— What this task involves —
Reproduce every line of the material below, but drop the pictures.

******

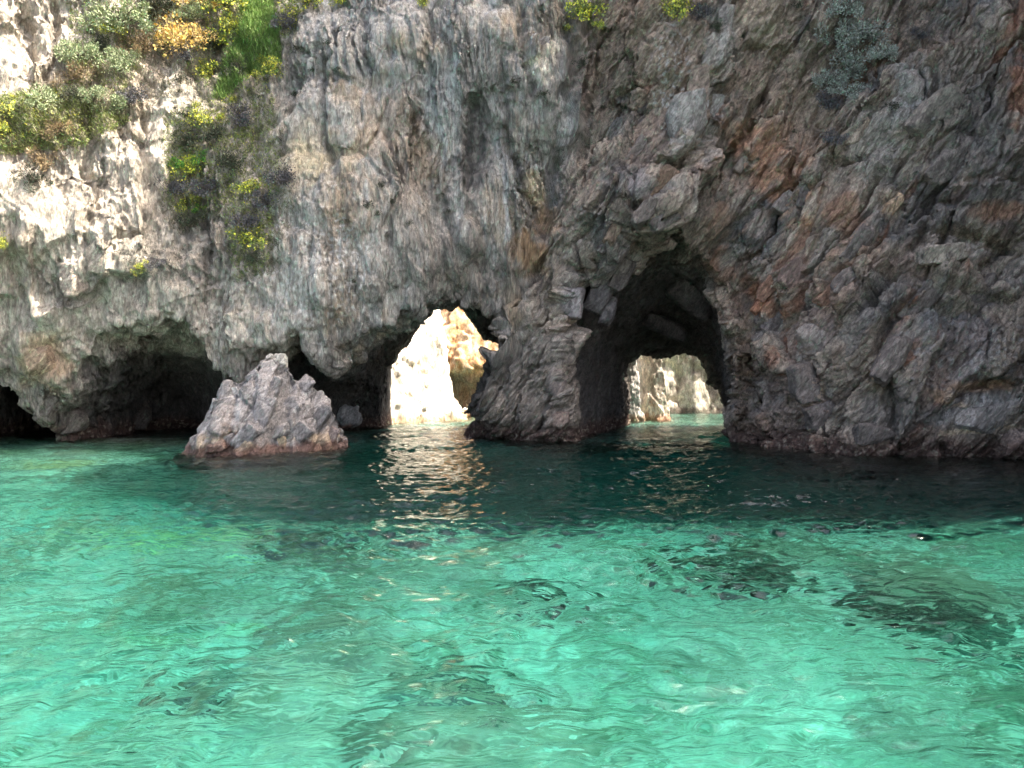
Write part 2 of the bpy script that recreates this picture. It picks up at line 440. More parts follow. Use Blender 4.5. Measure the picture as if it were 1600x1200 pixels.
def cleft_relief(V):
    u0, v0 = to_uv(V)
    m = V[:, 1] / F_PX
    u = u0 + 9 * pn(V[:, 0] * .9, V[:, 1] * .9, V[:, 2] * .9) + 5 * pn(V[:, 0] * 2.7, V[:, 1] * 2.7, V[:, 2] * 2.7)
    v = v0 + 9 * pn(V[:, 0] * .9 + 7, V[:, 1] * .9, V[:, 2] * .9)
    out = np.zeros(len(V))
    for pts, rise, dec, gd, gw in CLEFTS:
        best = np.full(len(V), 1e9); side = np.zeros(len(V)); end = np.zeros(len(V))
        L = [math.dist(pts[i], pts[i + 1]) for i in range(len(pts) - 1)]; tot = sum(L); acc = 0
        for i in range(len(L)):
            (ax, ay), (bx, by) = pts[i], pts[i + 1]
            ex, ey = bx - ax, by - ay
            t = np.clip(((u - ax) * ex + (v - ay) * ey) / L[i] ** 2, 0, 1)
            d = np.hypot(u - ax - t * ex, v - ay - t * ey)
            b = d < best
            best = np.where(b, d, best)
            cr = (ex * (v - ay) - ey * (u - ax))
            if pts[-1][1] > pts[0][1] and abs(pts[-1][1] - pts[0][1]) > .6 * abs(pts[-1][0] - pts[0][0]): cr = -cr
            side = np.where(b, cr, side); end = np.where(b, (acc + t * L[i]) / tot, end); acc += L[i]
        dm = best * m
        fade = ss(0, .12, end) * ss(1, .88, end)
        sd = np.sign(side) * np.sign(rise)
        a = abs(rise)
        out += fade * (np.where(sd > 0, a * np.exp(-dm / dec) * ss(0, .12, dm), -.15 * a * np.exp(-dm / (dec * .5))) - gd * np.exp(-(dm / gw) ** 2))
    return out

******

— Answer in full —
Write part 2 of the bpy script that recreates this picture. It picks up at line 440. More parts follow. Use Blender 4.5. Measure the picture as if it were 1600x1200 pixels.
def cleft_relief(V):
    u0, v0 = to_uv(V)
    m = V[:, 1] / F_PX
    u = u0 + 9 * pn(V[:, 0] * .9, V[:, 1] * .9, V[:, 2] * .9) + 5 * pn(V[:, 0] * 2.7, V[:, 1] * 2.7, V[:, 2] * 2.7)
    v = v0 + 9 * pn(V[:, 0] * .9 + 7, V[:, 1] * .9, V[:, 2] * .9)
    out = np.zeros(len(V))
    for pts, rise, dec, gd, gw in CLEFTS:
        best = np.full(len(V), 1e9); side = np.zeros(len(V)); end = np.zeros(len(V))
        L = [math.dist(pts[i], pts[i + 1]) for i in range(len(pts) - 1)]; tot = sum(L); acc = 0
        for i in range(len(L)):
            (ax, ay), (bx, by) = pts[i], pts[i + 1]
            ex, ey = bx - ax, by - ay
            t = np.clip(((u - ax) * ex + (v - ay) * ey) / L[i] ** 2, 0, 1)
            d = np.hypot(u - ax - t * ex, v - ay - t * ey)
            b = d < best
            best = np.where(b, d, best)
            cr = (ex * (v - ay) - ey * (u - ax))
            if pts[-1][1] > pts[0][1] and abs(pts[-1][1] - pts[0][1]) > .6 * abs(pts[-1][0] - pts[0][0]): cr = -cr
            side = np.where(b, cr, side); end = np.where(b, (acc + t * L[i]) / tot, end); acc += L[i]
        dm = best * m
        fade = ss(0, .12, end) * ss(1, .88, end)
        sd = np.sign(side) * np.sign(rise)
        a = abs(rise)
        out += fade * (np.where(sd > 0, a * np.exp(-dm / dec) * ss(0, .12, dm), -.15 * a * np.exp(-dm / (dec * .5))) - gd * np.exp(-(dm / gw) ** 2))
    return out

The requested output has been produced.